Due Diligence, Ongoing Monitoring and Policies and Procedures
The FCA found firms to lack sufficient detail in CDD policies and procedures. Failings in this regard included:
- out of date policies which risks non-compliance with current legal and regulatory standards;
- ambiguity surrounding the actions required by employees to ensure compliance;
- inadequate customer due diligence measures being undertaken. In particular, there was evidence of simplified customer due diligence being undertaken where enhanced due diligence measures are be required by policy; and
- for ongoing monitoring policies and procedures, a lack of clarity resulting in what monitoring was taking place and how it was achieved (also related to the quality of suspicious activity report policies).
Appropriate and effective due diligence measures both at the onboarding stage and on an ongoing basis are crucial as a preventative measure to assist firms avoid engaging in money laundering schemes. This is a key requirement of the MLRs, designed to maintain the integrity and reputation of the UK financial markets.

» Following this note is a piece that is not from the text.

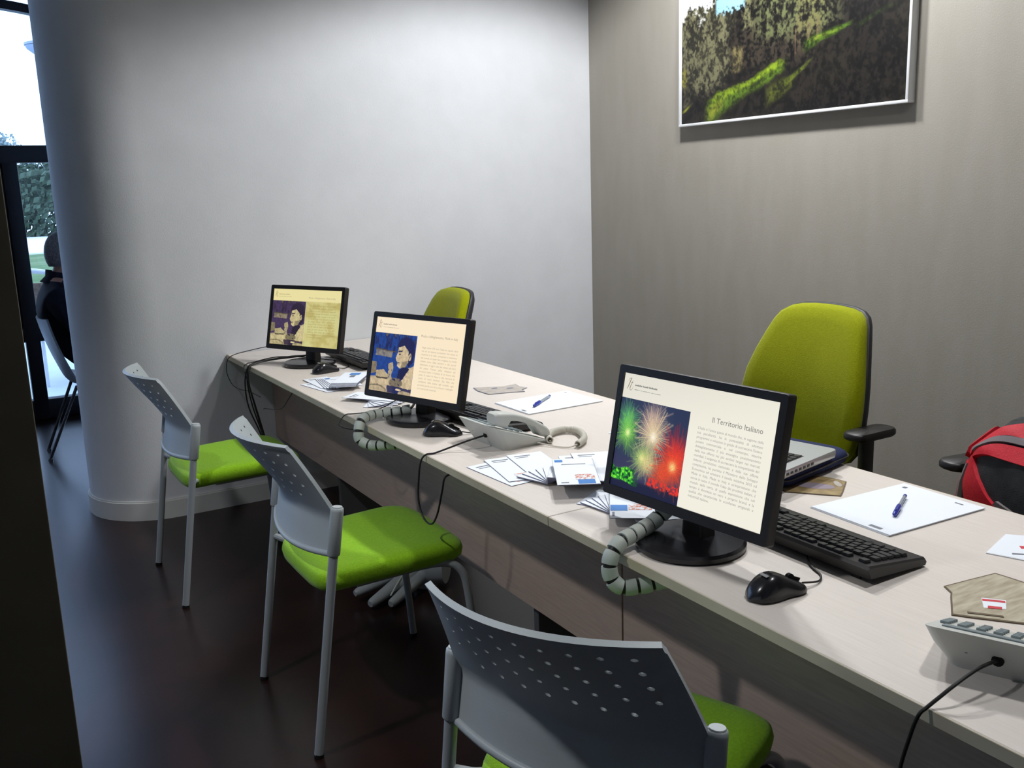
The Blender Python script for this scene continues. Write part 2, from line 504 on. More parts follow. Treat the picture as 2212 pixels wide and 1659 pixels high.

Governance, Management Responsibility and Training
It is the responsibility of senior management to govern financial crime risks, engage in firms’ responses and audit the adequacy and effectiveness of any such controls and procedures. The FCA’s assessments identified a lack of resources for Financial Crime, inadequate training and an absence of a clear audit trail for Financial Crime related decision-making.
For example, financial crime was being considered on an exceptional basis as opposed to treating the risk of financial crime with the same weight as other risks posed to the business. If appropriate depending on the size and nature of the business, firms should appoint a director or member of senior management to be responsible for MLR compliance.
On demand, firms must be able to present an audit trail of those policies and procedures implemented to address any gaps, in addition toas maintaining a clear audit trail to evidence the decision-making process where financial crime is concerned.